Arca (or Alejandro Ghersi) is known for the glitchy, dense and overwhelming sounds he so easily flaunts throughout his work. He is also well known as a producer and has worked with many famous artists including FKA twigs, Kanye West, but most notably, Björk. Arca has stated it was Björk who gave him the confidence to use his own vocals on an album, and these vocals are anything but forgettable. Sung in Spanish (his first language), they’re often chilling and operatic but always a complement to the dense instrumentals found across the album.

The first song on the album, ‘Peil’, opens with Arca’s exposed vulnerable voice and a harsh drone, somewhat uneasy yet not at all out of place. The song continues to build as strings are introduced, drenched in reverb and otherworldly tones. The next song ‘Anoche’ continues this, but with more energy. Undulating, detuned strings with operatic, harrowing vocals over the top provide all the emotional resonance that was intended.

Throughout the album, it’s easy to notice that Arca’s sounds here are much more focused than on his previous works, especially his work on ‘Mutant’ or ‘Zen’. But for fans of his previous work, there are plenty of cuts here that will satisfy. For example, probably the catchiest song on the album, ‘Reverie’ will keenly please long time Arca fans with its glitchy and industrial instrumental, while newcomers will be happy to hear what is one of Arca’s strongest vocal performances on the album.

There are some great tracks on here with no vocals too, such as ‘Castration’ and ‘Whip’. ‘Castration’ is a highly synthetic track with scattering hi-hats littered throughout the piece, yet the result is a bombastic barrage of Arca’s production talents. These talents are shown again in the track ‘Whip’, which serves as a pseudo-interlude (although I’m not sure if this was the intention), in which even the strangest sounds are made to feel in the right place.

I have few criticisms of this album, mainly with the song ‘Desafio’. Whilst ‘Desafio’ is an amazing track filled with unforgettable hooks, Arca’s first verse in this song stands out on the album and not in a good way, it does not complement the rest of the song at all. With his vocal melodies coming off here as poppy and ill-fitted.
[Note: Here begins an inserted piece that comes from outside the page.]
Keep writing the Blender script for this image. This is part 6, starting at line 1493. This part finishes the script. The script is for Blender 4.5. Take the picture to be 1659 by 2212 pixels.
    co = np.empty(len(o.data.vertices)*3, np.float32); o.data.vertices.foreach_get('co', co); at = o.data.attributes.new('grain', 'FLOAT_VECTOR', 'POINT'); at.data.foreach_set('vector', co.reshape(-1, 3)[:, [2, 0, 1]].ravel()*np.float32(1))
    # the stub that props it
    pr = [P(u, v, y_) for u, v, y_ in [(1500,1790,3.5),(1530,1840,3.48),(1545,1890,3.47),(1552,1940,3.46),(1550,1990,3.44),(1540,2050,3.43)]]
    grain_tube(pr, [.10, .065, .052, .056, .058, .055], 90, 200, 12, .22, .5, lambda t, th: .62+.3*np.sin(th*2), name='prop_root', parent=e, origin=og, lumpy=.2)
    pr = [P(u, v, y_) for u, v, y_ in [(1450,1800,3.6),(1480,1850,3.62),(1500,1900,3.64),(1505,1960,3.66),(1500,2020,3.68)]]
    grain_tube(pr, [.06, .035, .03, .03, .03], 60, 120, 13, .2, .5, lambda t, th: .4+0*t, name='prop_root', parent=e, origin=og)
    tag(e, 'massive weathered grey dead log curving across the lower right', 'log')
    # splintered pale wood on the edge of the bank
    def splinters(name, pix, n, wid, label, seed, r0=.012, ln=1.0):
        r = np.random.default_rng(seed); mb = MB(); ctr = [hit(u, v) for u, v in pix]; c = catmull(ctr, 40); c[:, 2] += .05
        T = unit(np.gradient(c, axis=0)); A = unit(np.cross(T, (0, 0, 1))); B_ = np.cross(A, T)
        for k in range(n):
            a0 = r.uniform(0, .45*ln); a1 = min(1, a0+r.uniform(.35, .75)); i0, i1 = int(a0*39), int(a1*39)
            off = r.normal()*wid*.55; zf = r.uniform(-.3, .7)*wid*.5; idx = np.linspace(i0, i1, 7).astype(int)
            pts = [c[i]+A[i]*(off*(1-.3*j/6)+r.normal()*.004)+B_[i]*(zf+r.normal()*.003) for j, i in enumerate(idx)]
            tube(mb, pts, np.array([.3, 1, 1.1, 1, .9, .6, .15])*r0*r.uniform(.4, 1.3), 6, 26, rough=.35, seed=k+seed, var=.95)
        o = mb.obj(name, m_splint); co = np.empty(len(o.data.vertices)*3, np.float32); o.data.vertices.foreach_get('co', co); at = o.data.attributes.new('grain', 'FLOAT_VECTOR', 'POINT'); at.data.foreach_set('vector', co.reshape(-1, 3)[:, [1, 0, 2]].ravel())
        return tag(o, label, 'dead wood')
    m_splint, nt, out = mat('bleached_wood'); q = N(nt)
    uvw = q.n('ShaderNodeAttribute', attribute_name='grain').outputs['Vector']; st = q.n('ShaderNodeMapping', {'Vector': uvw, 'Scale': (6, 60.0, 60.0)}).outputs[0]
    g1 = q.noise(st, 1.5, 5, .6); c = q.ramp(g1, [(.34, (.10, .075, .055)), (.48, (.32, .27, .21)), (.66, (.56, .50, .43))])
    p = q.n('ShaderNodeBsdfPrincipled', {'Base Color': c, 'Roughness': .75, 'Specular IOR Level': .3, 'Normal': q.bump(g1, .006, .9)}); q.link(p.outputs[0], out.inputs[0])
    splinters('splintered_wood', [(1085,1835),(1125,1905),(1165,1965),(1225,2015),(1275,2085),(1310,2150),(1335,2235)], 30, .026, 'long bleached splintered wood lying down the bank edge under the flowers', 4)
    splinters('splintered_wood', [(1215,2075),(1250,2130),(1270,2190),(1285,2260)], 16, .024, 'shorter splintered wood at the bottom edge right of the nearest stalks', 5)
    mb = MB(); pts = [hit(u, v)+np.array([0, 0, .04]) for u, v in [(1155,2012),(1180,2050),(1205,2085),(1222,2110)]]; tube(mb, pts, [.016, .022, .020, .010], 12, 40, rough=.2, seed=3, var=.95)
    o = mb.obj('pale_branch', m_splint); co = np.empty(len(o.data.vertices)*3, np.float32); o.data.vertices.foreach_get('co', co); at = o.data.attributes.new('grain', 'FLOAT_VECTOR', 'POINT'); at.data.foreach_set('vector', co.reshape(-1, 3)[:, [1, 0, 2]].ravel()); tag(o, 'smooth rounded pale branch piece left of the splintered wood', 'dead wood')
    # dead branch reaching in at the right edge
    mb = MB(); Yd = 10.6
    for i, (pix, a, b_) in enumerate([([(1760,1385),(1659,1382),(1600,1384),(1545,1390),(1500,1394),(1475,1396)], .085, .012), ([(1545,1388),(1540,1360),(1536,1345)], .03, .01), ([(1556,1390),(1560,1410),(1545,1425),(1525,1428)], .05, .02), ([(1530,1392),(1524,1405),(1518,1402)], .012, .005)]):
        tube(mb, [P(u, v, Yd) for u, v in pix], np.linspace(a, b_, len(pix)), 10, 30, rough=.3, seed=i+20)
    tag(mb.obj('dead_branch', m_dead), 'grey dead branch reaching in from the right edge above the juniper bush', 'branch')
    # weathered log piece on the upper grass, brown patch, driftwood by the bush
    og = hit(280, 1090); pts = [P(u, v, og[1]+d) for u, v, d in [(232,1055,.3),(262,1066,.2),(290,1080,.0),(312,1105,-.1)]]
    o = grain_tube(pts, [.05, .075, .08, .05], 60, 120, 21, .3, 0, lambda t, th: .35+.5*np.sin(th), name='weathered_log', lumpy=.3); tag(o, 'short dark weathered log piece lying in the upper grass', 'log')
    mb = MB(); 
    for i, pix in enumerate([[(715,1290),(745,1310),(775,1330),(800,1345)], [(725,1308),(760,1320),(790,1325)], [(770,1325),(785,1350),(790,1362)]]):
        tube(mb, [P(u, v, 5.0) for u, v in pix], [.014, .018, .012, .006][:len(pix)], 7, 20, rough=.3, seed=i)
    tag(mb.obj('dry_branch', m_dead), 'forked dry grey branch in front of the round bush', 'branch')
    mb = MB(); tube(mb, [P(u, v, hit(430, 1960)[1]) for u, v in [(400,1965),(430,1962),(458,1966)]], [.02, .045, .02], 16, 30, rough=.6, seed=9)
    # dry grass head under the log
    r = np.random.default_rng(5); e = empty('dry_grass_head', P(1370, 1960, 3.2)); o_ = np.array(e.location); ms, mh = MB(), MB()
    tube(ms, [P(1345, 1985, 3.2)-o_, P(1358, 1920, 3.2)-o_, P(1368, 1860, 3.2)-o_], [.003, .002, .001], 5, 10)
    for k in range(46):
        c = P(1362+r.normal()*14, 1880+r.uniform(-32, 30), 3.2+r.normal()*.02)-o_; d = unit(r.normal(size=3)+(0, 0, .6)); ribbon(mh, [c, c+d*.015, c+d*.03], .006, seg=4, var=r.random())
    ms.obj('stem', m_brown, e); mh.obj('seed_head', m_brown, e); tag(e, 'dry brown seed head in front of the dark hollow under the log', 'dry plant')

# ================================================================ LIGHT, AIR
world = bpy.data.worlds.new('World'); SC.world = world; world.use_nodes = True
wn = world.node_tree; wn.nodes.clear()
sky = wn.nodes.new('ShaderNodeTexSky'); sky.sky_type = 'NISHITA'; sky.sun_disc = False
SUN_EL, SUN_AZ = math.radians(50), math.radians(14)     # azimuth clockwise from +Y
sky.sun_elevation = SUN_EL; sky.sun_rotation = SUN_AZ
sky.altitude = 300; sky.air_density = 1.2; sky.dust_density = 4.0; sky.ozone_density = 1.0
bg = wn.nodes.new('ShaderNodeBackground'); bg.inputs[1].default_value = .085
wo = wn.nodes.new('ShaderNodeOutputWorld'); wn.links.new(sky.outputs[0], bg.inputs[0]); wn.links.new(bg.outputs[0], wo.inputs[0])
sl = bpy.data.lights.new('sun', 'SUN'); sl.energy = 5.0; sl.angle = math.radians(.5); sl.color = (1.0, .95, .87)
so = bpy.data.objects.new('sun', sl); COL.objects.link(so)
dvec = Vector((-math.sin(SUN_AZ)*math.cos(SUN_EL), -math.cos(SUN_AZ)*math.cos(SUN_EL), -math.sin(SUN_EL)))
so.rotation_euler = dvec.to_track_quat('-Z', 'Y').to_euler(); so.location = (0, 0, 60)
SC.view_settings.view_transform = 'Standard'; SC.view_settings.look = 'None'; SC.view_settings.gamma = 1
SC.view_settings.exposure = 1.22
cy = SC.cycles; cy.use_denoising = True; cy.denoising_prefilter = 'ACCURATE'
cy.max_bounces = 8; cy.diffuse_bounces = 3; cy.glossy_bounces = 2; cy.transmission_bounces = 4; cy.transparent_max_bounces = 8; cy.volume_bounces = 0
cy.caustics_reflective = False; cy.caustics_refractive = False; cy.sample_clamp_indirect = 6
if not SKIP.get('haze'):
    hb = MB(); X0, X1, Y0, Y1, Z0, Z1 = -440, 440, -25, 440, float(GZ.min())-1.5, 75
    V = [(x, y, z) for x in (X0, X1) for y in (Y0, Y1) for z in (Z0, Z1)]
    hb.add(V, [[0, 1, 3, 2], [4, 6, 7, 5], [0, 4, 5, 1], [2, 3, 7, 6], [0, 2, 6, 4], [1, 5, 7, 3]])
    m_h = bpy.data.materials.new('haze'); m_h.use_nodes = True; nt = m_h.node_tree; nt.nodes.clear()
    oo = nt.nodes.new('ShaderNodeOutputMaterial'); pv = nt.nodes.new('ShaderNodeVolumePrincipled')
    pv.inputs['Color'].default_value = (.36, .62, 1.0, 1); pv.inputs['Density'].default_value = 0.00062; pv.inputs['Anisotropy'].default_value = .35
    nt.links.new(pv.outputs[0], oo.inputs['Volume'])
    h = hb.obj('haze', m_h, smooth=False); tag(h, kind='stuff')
Overall, this album is a delightful and highly personal change for Arca. Arca’s production talents are to be massively revered, as he managed to bring together elements of glitch, electronic, classical and even elements of pop music together on an album which is a highly rewarding listen. The most striking thing, as ever with Arca’s work, is that he is able to produce sounds which I can promise you will not hear anywhere else.